Long before McDonald’s and Burger King moved from strip mall paradises out on Highway 50 in Orlando to urban centers near Grand Central, Horn & Hardart had reigned supreme as America’s original fast food restaurant. Like the post office, the walls were covered with tiny glass windows displaying Salisbury steak, sandwiches, macaroni & cheese, pudding, or slices of cherry pie, all fed by kitchen staff behind the wall.
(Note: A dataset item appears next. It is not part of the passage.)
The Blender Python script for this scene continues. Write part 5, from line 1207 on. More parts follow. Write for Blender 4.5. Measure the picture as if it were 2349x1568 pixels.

After inserting either coin or token into the slot and turning the handle, you could raise the window and take out the delicacy.

There was also a cafeteria line if you had more time to wait.

LIKE FATHER, LIKE SON

Around 5 PM on an early summer’s day in the mid-1960s, Dad finished up his workday in his small suite in the Pan Am Building, towering above 42nd Street in mid-town Manhattan.  I stared at him. It was the end of the day, and Lenny, Dad’s Pall Mall chain-smoking secretary, was long out the door.

I was hungry and ready for my supper. But, typically, Dad had just one more thing to do before Miller time (for him, not me). It was always a letter that had to be mailed, a thick fat one. Stuffed full of papers, the envelope sat on Lenny’s desk, already addressed to a foreign patent office. The zip code was an indecipherable jumble of numbers and letters. Festooned with large denomination stamps, the likes of which I had never seen before, this package of computer print-outs and a foreign currency bank draft was destined for the post office. And then some foreign patent office out in the big, wide world beyond!